"At any rate, I am convinced that He [God] does not play dice."
"At any rate, I am convinced that He [God] does not play dice."
I was talking to my brother recently and he reminded me of something that may be obvious but is easily overlooked: entrepreneurs work for free.
Throughout the last 15 years or so I have started so many businesses and tried so many different entrepreneurial endeavors that I've forgotten just what the price of doing so is.
Working for a paycheck and building a business are two entirely different things and two modes of thinking. When you are working for a paycheck you are exchanging time for money. When you work for a paycheck you aren't building any equity. Working for a paycheck is a short term approach and doesn't involve any deferral of gratification.
Conversely, when you work on building a business you aren't really exchanging time for money. You are really just exchanging time for experiments that may or may not pay off. You have no clue if what you're doing will ever make money. It's all just a shot in the dark. Sure, the more things you try and the more you experiment the smarter you get and the better chance you have of something working, but nothing is for sure and there are no guarantees.
So when you're building a business as an entrepreneur you are working for free.
You may be worth $100/hr if somebody hired you, but when you're working for yourself and with partners your hourly wage is now $0/hr. And of course, most people know this which is why most people don't start businesses and instead choose to remain as employees. It's not a bad thing by any means, it is simply a choice in time preference. There are pros and cons to both paths and you don't have to be one or the other.
I know I'm stating the obvious, but sometimes it's good to remind yourself of what is really going on.
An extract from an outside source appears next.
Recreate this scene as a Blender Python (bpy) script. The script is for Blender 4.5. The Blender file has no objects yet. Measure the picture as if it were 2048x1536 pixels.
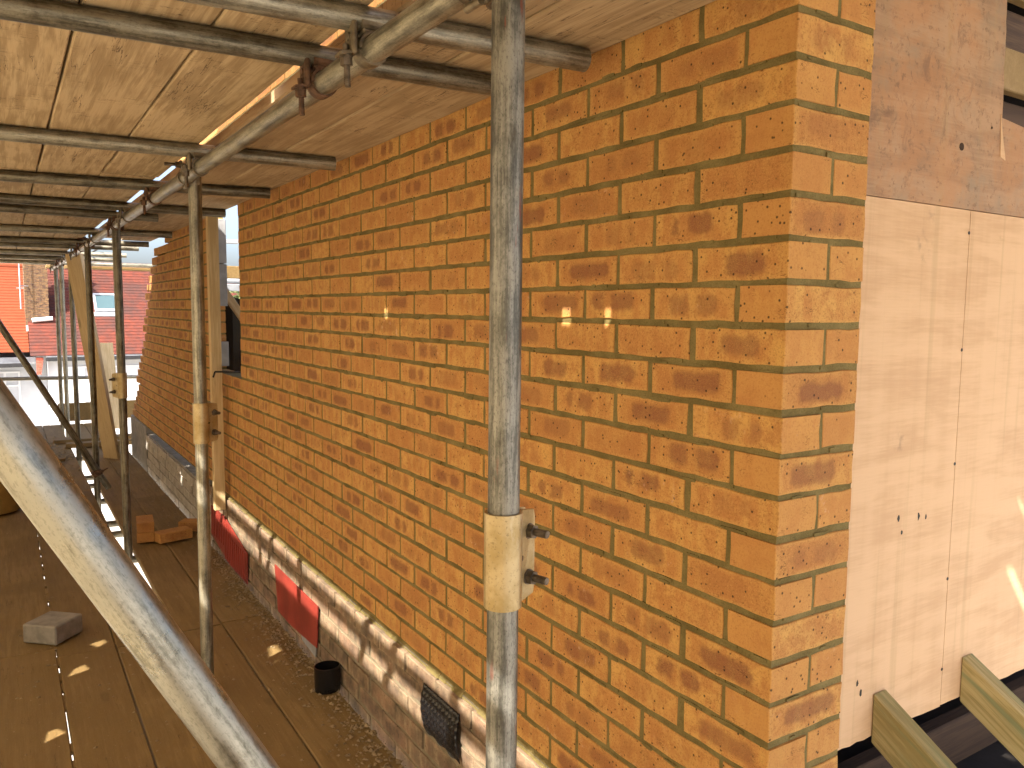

If you're going to be an entrepreneur and start a business it's probably a good idea to make sure you love what you're doing since you're going to be doing a lot of it for free. You are basically volunteering your time for free for a cause you believe in.
This is what I've done for most of my adult life and while it can have its rewards, it is also counter to the way many people think. Looking in from the outside I think a lot of people see a businessman making large sums of money and say that they are lucky or privileged or some other lacking description. What people don't realize are the decades of failures and free work that the entrepreneur was doing while the other person was making a steady paycheck.
People don't immediately view the unseen cause which created the seen effect of wealth and prosperity.
Sure, while some successful entrepreneurs may be born into wealth or get lucky or what have you, the vast majority got there through good old fashioned free labor. They spent their free time working for free while others spent their free time doing other things. I know this is most certainly the case for me as well as other entrepreneurs I know. It's not magic, it's just working for free for a long time until something hits.
Welcome to the wonderful world of entrepreneurship! ??